La casa posta su Via dell’Abbondanza, prende nome dalle scritte elettorali ritrovate all’ingresso. La sua forma piuttosto irregolare è frutto delle numerose trasformazioni edilizie che hanno interessato l’intera insula dal II sec a.C al 79 d.C. La casa era dotata di un piano superiore, indipendente, del quale si conserva ancora l’accesso al balcone in facciata, che ospitava l’officina di un tabellarius, ovvero un costruttore di tavolette cerate, trovate carbonizzate in grande quantità fra le macerie e i crolli dell’edificio. Sull’atrio si aprono le stanze più importanti della casa, tra le quali uno dei triclini (b) che conserva sulle quattro pareti decori di III Stile con raffigurazioni mitologiche e pavimento in signinum con motivo geometrico di II Stile, e uno dei cubicula (c), anch’esso con pitture di buona qualità sempre di III Stile e pavimento in cocciopesto e un armadio a muro. Questi due ambienti sono separati da un vano scala che conduceva agli ambienti superiori e alla loggia sul giardino.

 

 

Casa del Sacerdos Amandus (I,7,7)

Casa di Fabius Amandius (I, 7, 2-3)

Tipico esempio di piccola casa per il ceto medio pompeiano, stretta e allungata, l’edificio risale all’età sannitica ed è costruito interamente in opus incertum con blocchetti in lava vesuviana e calcare del Sarno. Rispetto alle grandi case, questa sembra un’abitazione in miniatura che sfrutta vari espedienti per guadagnare spazio: si sviluppa infatti su due livelli, con il superiore dotato di un lungo balcone affacciato su Via dell’Abbondanza. Nella carenza di spazio interno, i vani scala avevano anche altre funzioni, come quello aperto sulla strada che conservava una decina di pettini da tessitore, circostanza che ha fatto pensare anche alla funzione di bottega tessile. L’atrio ha l’impluvio con il pavimento rivestito a mosaico e al centro la bocca della cisterna in asse con l’ingresso (fauces); le pareti sono dipinte in IV Stile con ampie campiture a fondo rosso e riquadri con paesaggi pastorali e sacrali. Mancano i cubicula (stanze da letto) e lo spazio dell’atrio è ricavato da tre ambienti dell’adiacente casa di Paquio Proculo, le cui porte originali si riconoscono ancora perché trasformate in armadi. Il triclinio, accanto alle fauces, è anch’esso minuscolo, dipinto in IV Stile con pavimento in signinum a tessere e lastrine di marmo. Anche questa casa era stata visitata dai “fossores”, gli scavatori clandestini che dopo l’eruzione del Vesuvio si introducevano negli edifici in cerca di cose preziose (il cunicolo di passaggio è visibile sulla parete est della casa). Il viridario serviva a dare aria e luce all’intera dimora; si tratta di un piccolo giardino con le pareti dipinte a motivi vegetali per ampliare visivamente lo spazio, mentre sullo stipite del triclinio era rappresentata una graziosa fontana di marmo, nella quale uccelli vanno ad abbeverarsi.

 

Casa dell'Efebo (I 7,10-12.19) Casa dell'Efebo (I 7,10-12.19)

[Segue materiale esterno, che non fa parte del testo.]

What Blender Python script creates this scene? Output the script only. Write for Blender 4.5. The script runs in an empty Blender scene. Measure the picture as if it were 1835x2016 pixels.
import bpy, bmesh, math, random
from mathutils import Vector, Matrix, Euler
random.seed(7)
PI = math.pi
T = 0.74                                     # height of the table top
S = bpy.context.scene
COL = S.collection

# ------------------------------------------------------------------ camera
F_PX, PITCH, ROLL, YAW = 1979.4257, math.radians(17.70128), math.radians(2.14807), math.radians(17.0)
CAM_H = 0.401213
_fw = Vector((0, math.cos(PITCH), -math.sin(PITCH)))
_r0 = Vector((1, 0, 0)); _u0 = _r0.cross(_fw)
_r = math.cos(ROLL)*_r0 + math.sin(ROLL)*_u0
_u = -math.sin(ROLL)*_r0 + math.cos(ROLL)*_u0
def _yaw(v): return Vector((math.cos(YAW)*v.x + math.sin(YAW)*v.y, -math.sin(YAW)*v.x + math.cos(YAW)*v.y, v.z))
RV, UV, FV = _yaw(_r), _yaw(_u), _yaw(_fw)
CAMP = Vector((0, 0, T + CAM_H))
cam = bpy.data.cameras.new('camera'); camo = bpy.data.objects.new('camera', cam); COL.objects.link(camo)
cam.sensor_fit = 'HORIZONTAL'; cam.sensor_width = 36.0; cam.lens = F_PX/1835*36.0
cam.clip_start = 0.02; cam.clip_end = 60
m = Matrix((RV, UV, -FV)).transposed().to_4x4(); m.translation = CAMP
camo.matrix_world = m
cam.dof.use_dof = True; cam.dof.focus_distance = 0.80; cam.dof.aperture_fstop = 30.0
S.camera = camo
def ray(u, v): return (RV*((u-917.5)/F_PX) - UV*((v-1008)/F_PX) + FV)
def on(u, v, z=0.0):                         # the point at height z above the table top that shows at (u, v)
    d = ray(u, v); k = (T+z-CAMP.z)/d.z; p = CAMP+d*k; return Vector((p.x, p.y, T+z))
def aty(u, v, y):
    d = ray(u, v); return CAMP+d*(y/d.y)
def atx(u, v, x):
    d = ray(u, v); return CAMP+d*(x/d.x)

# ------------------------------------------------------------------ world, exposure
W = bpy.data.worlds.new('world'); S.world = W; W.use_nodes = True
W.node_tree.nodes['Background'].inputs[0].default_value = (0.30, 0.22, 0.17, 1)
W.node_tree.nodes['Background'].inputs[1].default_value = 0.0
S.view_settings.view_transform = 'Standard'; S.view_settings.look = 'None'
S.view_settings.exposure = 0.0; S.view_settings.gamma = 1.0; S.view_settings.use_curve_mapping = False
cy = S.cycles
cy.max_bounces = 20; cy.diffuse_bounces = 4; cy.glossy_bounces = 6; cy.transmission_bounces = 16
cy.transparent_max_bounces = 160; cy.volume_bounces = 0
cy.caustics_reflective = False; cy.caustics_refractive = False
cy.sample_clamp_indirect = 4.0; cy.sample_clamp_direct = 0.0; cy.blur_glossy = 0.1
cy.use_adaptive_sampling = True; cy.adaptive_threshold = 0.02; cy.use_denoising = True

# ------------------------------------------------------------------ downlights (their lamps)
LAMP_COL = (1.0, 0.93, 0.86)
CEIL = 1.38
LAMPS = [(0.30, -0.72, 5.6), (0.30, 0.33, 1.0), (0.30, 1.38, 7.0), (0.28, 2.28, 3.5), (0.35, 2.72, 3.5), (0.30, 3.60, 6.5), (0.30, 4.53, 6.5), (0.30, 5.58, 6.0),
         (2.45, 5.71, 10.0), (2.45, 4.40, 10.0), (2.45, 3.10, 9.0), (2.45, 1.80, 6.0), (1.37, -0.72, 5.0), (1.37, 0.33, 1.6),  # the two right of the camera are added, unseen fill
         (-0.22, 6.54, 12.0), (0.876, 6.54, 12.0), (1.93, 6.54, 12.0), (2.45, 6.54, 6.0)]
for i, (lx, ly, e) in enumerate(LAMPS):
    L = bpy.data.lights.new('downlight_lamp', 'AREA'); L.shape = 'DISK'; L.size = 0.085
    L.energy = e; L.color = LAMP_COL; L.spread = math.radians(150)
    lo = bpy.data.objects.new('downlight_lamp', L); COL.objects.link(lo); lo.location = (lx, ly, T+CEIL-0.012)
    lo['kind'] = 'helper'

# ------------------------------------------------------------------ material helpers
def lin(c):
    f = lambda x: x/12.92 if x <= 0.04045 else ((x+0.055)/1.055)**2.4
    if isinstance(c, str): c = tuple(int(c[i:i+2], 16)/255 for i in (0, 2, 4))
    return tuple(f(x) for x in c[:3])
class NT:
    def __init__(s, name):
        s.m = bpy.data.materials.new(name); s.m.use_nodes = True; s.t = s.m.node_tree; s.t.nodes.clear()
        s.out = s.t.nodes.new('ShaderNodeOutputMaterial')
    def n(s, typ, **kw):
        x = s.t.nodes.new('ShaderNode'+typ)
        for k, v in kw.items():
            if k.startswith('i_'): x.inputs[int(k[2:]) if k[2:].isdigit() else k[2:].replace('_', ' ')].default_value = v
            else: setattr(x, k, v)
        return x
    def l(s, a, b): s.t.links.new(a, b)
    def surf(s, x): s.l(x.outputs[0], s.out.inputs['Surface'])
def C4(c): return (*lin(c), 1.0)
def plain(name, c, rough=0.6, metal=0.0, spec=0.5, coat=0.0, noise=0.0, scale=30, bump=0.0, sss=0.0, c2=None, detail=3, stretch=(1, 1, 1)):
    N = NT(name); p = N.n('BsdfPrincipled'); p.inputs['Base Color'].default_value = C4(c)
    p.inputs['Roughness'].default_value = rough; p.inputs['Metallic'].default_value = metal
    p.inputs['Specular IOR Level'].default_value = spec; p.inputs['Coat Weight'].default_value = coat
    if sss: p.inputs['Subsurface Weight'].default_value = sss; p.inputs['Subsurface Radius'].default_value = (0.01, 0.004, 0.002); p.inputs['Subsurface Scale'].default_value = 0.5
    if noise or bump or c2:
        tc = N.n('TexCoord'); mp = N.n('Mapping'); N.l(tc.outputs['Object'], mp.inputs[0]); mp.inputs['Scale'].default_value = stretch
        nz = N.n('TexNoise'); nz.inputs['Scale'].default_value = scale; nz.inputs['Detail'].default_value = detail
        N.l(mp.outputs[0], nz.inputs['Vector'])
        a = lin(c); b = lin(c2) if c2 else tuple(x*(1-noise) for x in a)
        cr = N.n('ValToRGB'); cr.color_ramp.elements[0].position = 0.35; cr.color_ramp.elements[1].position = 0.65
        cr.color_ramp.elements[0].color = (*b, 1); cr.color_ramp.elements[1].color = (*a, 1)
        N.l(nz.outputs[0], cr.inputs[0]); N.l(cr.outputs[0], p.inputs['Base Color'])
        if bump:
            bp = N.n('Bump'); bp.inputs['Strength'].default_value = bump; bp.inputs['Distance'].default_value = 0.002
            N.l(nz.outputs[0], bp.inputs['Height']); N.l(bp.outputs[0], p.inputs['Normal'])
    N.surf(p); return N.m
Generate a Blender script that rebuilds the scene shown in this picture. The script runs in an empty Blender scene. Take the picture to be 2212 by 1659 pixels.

La domus, ricca dimora del ceto mercantile pompeiano, costruita aggregando case più antiche comunicanti una con l’altra, si segnala per il lusso e il fasto delle decorazioni delle pareti e dei pavimenti. L’edificio ha restituito inoltre ricchi servizi da banchetto e opere d’arte di pregio, tra cui una statua in bronzo di un Efebo, che ha dato nome alla casa. Entrando, a destra si incontra il quartiere privato della famiglia con il larario, i cubicula e le stanze di servizio. A sinistra si trova invece il quartiere di rappresentanza, destinato ai ricevimenti: di particolare pregio l’elegante esedra con pavimento a mosaico di vivaci pesci guizzanti e il triclinio invernale con splendido pavimento in marmo con al centro motivi floreali arricchiti di elementi in vetro lavorati a rilievo.
A un livello inferiore si apre l’area del piccolo e elegante giardino, con i banchi del triclinio estivo al di sotto di un pergolato sostenuto da quattro colonne rivestite in stucco; lungo le pareti interne del letto tricliniare sono raffigurati quadretti con scene di paesaggio nilotico, mentre al centro era allestita una fontana con ninfeo, dove si rinvenne una statuina in bronzo con una conchiglia adattata a getto d’acqua.